Abstract

Drill bits manufactured using the powder forge (PF) process rather than conventional welded hard metal are setting new standards for soft formation drilling. The PF process provides unique advantages in hardmetal placement and metallurgical design thus allowing cutting structures capable of drilling a variety of formations from IADC 11 to 41 and fixed cutter type applications with superior performance. This paper will:

• Explain the PF manufacturing process, highlighting lessons learned in the development learning curve.

• Review the benefits of producing bits using this process.

• Examine actual field results showing the cost savings available through application of cutting edge technologies.

• Discuss the improved wear characteristics of PF bits that has led to changes in operational variables such as weight on bit, rpm, hydraulic horsepower and monitoring drilling progress based on changes in rate of penetration.

Introduction

In 1984, ReedHycalog began to explore a distinctly new manufacturing process that led to PF cutter technology. Experiments with an advanced forging method that formed and “densified” cutters allowed the creation of cutting structures that were unachievable with conventional closed-die forging and machining.

Full-scale tests were conducted in 1991 with prototype bits that duplicated the cutting structure and materials used in standard IADC 11 type cutters. The following year a unique manufacturing facility was built and in 1993 testing began with 9 7/8-in experimental bits featuring advanced profile designs.

Two key observations were made following these runs: the bits showed a significant improvement in durability over conventional bits and wear was also very consistent between bits. The similarity of dull conditions was attributed to the inherent consistency of the manufacturing process. These observations are discussed in SPE 26344.

R&D efforts slowed in the late 1990s but after 2000, as the business climate improved, these early successes led to a renewed emphasis on commercialization of the technology. Since then, significant advances have been made in the PF process, including geometric control and process automation. The resulting product consistency led to development of an IADC 117 product line with 7 7/8-in (200 mm), 8 _-in. (216 mm) and 8 _-in. (222 mm) sizes, and plans were made for production of 9 7/8-in. (251 mm) and 12 _-in. (311 mm) bits featuring PF cutter technology.

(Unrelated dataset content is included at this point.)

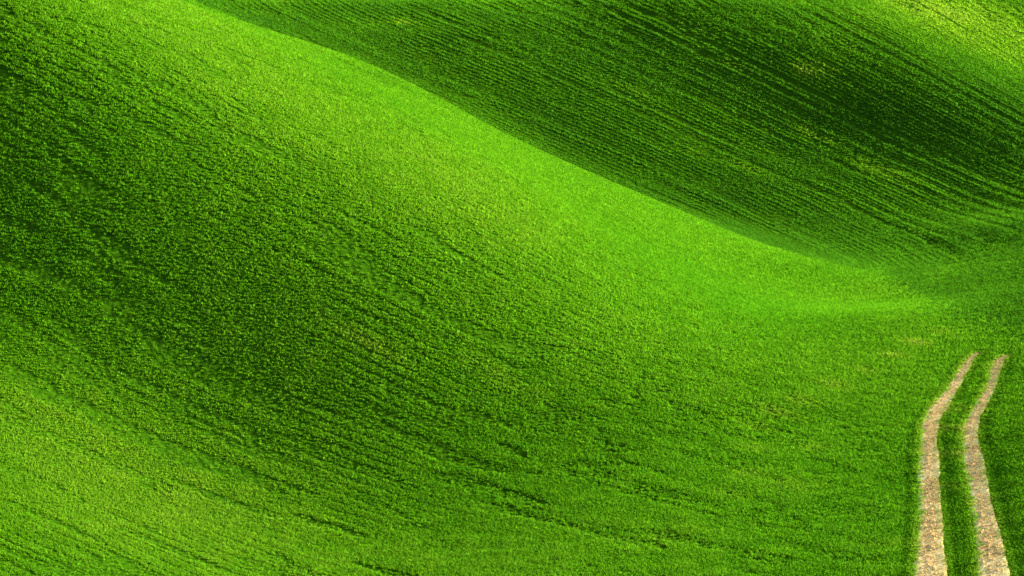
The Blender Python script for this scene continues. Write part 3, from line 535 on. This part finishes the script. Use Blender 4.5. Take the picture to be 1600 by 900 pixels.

In field applications around the world the unique characteristics afforded by the PF process have improved bit performance compared to offset wells drilled with conventionally manufactured bits. These improvements include footage, ROP and bearing life.

For instance, directional and vertical footage compared to offsets nearly doubled with the use of PF bits in Louisiana. In West Texas, an average cost per foot savings of 16% has been achieved while increasing footage and setting a new field ROP record. In Russia, bearing failures that occurred in 80% or more of conventional bits were eliminated, while footage improved 25.6% and ROP was 15.9% faster.

PF Manufacturing Process

The PF manufacturing process begins with creation of a solid cutter structure or form referred to as a “pattern.” Its shape, which only remotely resembles the final form the cutter design will take, is determined by a mathematical model that anticipates the high degree of asymmetric compression which occurs later during densification. This pattern is used to create a flexible mold. (See Figure 1)

In a separate step, hardmetal tooth coatings or “caps” are formed by an injection molding process. The hardmetal to be injected is prepared as a pliable material consisting of precisely mixed metals such as tungsten carbide pellets, steel powder and binders.